Arrow-right Camera
The Spokesman-Review Newspaper
Spokane, Washington  Est. May 19, 1883

Okinawans Will Be Forced To Renew Leases For Bases

Braven Smillie Associated Press

Overruling the objections of Okinawa’s governor, Prime Minister Ryutaro Hashimoto signed documents Thursday to force reluctant property owners on Okinawa to renew leases for U.S. military bases.

As a result of the renewal, police girded themselves for protests at a U.S. military communications facility where a lease expires Sunday.
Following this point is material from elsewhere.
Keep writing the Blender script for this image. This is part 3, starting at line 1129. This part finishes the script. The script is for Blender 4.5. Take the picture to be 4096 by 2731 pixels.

Workers at the facility near the village of Yomitan hurried Thursday to finish a protective outer security fence.

Demands for removal of all U.S. bases from the southern Japanese island have escalated since the Sept. 4 rape of a 12-year-old Okinawan girl that resulted in the convictions of three American servicemen.

A few weeks after the rape, about 60,000 people joined in the largest anti-U.S. military demonstration ever on Okinawa, and many other protests followed.

Islanders have also protested noisy aircraft overflights.

On Thursday, however, U.S. and Japanese negotiators agreed to new noise-reduction rules at two American air bases on Okinawa, about 1,000 miles southwest of Tokyo.

Kadena and Futenma bases are to restrict night flights, strictly limit flights below 1,000 feet, ban the testing of jet engines after dark and curtail other activities that have drawn complaints.

Sensitive to his constituents’ unhappiness over the Americans’ presence on the island, Okinawa Gov. Masahide Ota has refused to sign lease documents for the bases, something other island governors customarily did.

By defying a court order this week to sign the documents, Ota in effect gave Hashimoto the right to intervene to keep the land in U.S. hands. A legal battle is likely, however, because Ota has vowed to take the case to the Supreme Court.

Of the 32,000 landowners with plots used by the U.S. military on Okinawa, 2,937 are refusing to renew their leases, affecting about 10 percent of the land used by the American bases in Okinawa.

Ota did not comment on the move, but he said: “Although I can understand the way people in Okinawa think, it is hard to change a situation that has developed over 50 years at once.”